- [Exercise task]
Every line that contains the word "Measure" should be copied.

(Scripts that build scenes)
>> begin
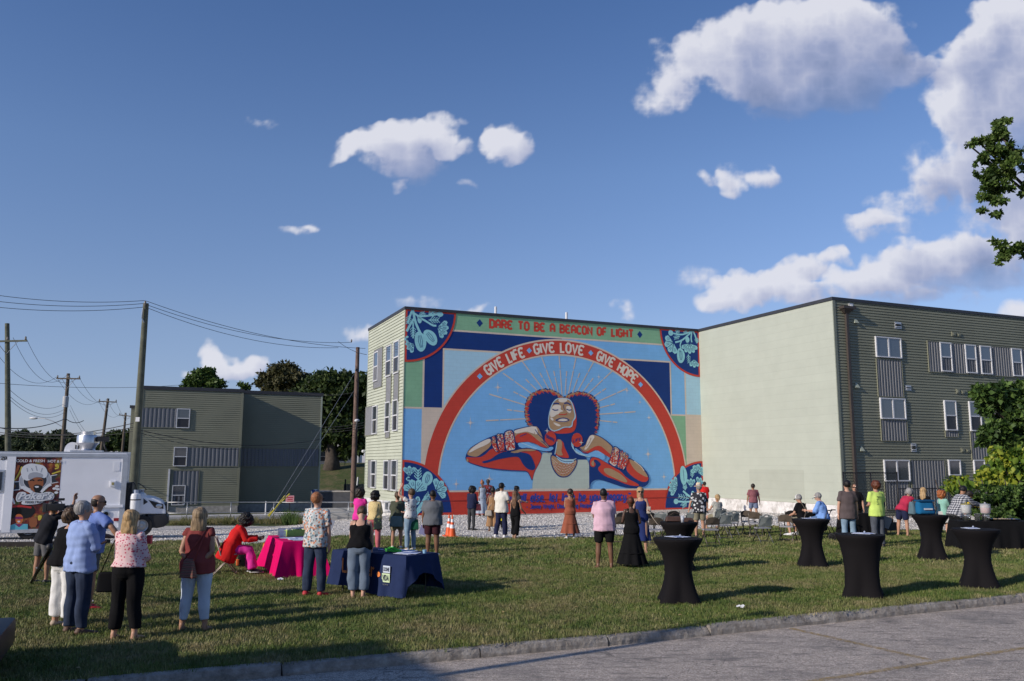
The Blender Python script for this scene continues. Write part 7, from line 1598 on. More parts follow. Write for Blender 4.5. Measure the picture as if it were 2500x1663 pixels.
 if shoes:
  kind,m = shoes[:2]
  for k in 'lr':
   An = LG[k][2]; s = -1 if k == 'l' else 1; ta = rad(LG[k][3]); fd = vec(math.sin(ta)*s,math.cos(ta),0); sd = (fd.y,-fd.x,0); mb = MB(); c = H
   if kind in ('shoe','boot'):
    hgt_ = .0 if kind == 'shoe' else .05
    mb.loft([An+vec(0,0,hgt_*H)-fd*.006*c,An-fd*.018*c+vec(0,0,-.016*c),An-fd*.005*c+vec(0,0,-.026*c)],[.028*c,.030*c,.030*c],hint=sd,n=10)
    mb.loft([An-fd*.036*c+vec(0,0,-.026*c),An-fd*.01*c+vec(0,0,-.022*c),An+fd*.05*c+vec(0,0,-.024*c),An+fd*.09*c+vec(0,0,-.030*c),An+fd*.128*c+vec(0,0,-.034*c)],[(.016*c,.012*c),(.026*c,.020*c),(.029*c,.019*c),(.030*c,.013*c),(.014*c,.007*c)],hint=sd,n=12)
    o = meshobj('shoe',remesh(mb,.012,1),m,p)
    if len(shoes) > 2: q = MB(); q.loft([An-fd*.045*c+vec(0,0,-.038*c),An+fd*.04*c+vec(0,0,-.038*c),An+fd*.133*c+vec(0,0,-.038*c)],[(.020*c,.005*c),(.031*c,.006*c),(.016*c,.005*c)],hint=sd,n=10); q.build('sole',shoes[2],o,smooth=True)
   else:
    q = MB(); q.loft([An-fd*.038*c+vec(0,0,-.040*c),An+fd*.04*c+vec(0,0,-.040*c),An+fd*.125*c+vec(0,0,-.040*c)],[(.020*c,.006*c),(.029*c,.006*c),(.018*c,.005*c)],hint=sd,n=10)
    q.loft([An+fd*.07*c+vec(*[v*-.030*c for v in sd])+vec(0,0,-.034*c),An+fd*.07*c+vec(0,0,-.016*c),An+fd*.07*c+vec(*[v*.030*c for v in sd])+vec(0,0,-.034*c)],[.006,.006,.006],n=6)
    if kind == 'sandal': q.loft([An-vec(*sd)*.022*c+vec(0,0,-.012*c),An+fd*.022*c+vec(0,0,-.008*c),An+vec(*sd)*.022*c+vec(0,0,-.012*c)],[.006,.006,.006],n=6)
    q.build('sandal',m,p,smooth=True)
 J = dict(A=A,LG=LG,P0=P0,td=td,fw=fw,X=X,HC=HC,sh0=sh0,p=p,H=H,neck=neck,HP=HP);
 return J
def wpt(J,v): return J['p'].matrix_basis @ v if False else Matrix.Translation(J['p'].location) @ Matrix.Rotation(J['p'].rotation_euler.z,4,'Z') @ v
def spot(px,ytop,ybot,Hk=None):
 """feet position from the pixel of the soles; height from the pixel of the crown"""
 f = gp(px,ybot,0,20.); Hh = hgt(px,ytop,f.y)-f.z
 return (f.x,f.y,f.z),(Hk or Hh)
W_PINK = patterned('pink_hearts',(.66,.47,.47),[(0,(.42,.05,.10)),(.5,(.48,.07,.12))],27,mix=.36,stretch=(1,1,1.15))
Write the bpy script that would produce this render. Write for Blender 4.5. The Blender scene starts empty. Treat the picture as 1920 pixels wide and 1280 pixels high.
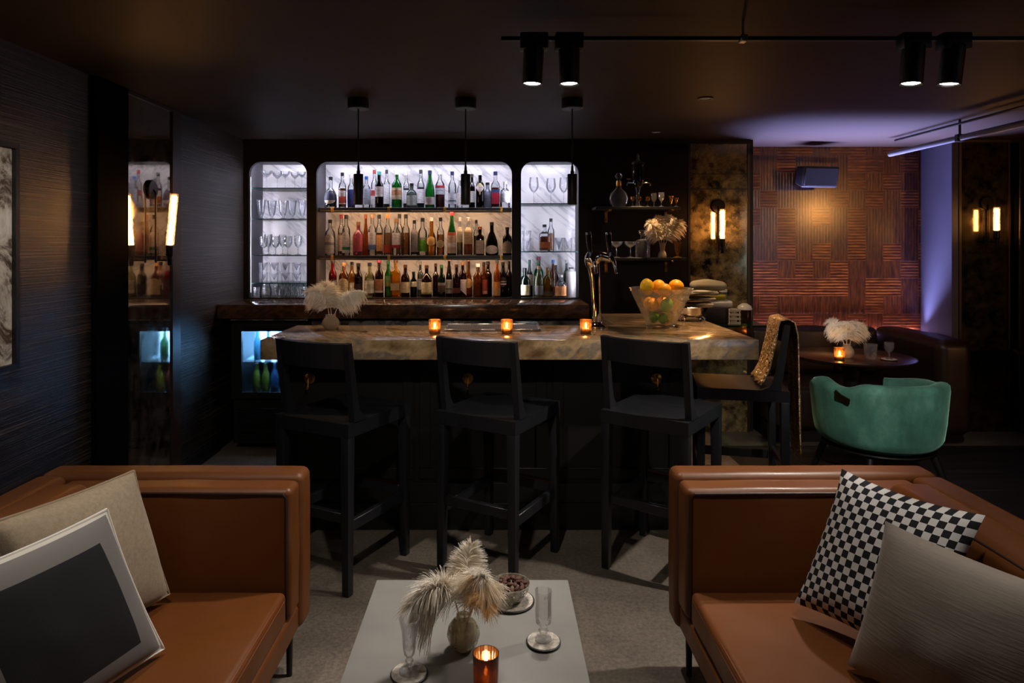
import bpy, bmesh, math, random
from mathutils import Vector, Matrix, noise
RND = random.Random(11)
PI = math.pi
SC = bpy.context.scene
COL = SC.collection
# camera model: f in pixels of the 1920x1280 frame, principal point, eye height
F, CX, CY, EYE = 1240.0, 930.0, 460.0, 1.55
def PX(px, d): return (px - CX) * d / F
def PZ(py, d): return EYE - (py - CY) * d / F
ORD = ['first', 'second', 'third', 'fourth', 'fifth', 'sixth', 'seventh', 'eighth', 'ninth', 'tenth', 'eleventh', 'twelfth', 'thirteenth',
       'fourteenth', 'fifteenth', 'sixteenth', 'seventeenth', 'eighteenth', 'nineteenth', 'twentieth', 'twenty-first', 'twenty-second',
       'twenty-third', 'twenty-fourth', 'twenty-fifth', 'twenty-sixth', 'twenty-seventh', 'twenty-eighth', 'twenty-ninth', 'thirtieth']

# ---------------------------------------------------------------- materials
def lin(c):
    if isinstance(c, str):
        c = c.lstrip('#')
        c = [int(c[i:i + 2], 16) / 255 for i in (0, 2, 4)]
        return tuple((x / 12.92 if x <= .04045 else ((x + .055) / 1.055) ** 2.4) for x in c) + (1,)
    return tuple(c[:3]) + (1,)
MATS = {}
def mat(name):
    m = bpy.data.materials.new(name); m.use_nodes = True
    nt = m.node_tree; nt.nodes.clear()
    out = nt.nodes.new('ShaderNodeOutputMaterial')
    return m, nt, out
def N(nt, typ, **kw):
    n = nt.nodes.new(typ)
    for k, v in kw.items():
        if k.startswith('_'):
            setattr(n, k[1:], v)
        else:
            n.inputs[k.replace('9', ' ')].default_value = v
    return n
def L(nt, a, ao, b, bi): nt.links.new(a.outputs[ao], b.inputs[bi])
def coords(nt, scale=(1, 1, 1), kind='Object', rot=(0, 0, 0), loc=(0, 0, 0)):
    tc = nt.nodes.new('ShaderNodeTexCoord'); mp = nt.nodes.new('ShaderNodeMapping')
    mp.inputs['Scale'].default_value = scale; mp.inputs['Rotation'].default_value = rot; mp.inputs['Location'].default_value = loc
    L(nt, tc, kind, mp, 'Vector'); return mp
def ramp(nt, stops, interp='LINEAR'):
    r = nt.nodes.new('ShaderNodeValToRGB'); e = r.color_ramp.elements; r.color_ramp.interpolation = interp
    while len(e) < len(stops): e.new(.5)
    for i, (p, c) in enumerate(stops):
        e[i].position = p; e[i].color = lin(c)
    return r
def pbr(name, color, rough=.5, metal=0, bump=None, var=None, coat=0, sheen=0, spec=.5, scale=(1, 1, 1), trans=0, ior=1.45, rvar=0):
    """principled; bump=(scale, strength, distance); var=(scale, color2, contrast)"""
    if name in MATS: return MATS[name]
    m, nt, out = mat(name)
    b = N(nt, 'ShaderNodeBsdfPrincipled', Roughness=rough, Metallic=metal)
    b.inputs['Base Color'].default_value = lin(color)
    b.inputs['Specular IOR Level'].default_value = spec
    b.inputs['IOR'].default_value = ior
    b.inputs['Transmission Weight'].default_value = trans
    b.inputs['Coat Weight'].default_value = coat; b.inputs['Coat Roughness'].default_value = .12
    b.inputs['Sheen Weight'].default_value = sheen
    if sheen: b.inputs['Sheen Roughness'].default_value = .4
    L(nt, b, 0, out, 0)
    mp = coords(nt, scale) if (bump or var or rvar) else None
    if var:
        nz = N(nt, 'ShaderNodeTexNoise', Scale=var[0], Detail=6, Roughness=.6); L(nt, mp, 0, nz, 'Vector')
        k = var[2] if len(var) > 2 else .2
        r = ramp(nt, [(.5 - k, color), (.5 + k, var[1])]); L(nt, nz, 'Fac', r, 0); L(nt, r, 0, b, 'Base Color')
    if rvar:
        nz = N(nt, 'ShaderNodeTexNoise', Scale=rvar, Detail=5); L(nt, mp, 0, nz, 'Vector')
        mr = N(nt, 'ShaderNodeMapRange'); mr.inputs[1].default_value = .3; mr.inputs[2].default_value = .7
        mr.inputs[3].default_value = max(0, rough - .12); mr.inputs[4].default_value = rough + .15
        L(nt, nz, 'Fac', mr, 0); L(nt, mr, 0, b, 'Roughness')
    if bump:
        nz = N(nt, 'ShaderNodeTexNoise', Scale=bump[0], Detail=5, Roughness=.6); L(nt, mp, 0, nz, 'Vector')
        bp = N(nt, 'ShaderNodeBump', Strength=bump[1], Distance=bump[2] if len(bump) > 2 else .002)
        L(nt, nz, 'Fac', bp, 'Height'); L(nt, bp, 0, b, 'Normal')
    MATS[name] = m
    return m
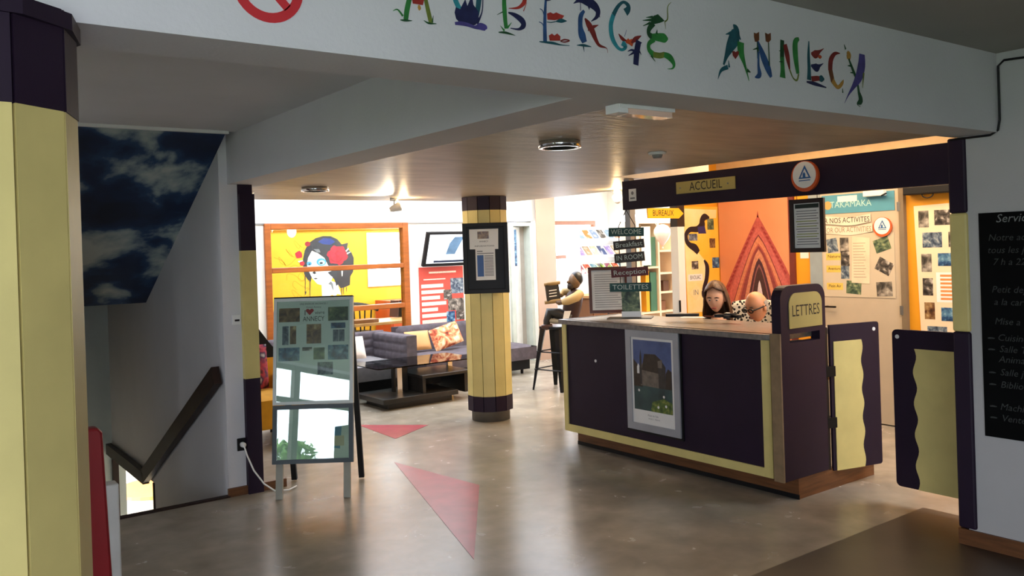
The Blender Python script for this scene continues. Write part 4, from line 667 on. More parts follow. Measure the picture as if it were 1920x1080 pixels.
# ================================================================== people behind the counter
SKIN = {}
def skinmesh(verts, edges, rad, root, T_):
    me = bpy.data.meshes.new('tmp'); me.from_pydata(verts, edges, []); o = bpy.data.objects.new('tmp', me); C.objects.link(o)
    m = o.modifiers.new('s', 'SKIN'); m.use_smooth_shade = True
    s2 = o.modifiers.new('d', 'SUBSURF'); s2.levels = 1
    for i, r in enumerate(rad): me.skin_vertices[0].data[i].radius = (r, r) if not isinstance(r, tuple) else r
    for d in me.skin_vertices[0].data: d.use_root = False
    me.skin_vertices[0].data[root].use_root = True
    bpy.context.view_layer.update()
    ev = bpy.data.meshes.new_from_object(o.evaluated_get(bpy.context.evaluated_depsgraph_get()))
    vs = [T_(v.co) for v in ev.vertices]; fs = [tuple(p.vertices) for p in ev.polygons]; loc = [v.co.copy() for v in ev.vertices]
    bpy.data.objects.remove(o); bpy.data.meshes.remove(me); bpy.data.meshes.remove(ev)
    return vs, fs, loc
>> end
- [Full response]
The Blender Python script for this scene continues. Write part 7, from line 1598 on. More parts follow. Write for Blender 4.5. Measure the picture as if it were 2500x1663 pixels.
The Blender Python script for this scene continues. Write part 4, from line 667 on. More parts follow. Measure the picture as if it were 1920x1080 pixels.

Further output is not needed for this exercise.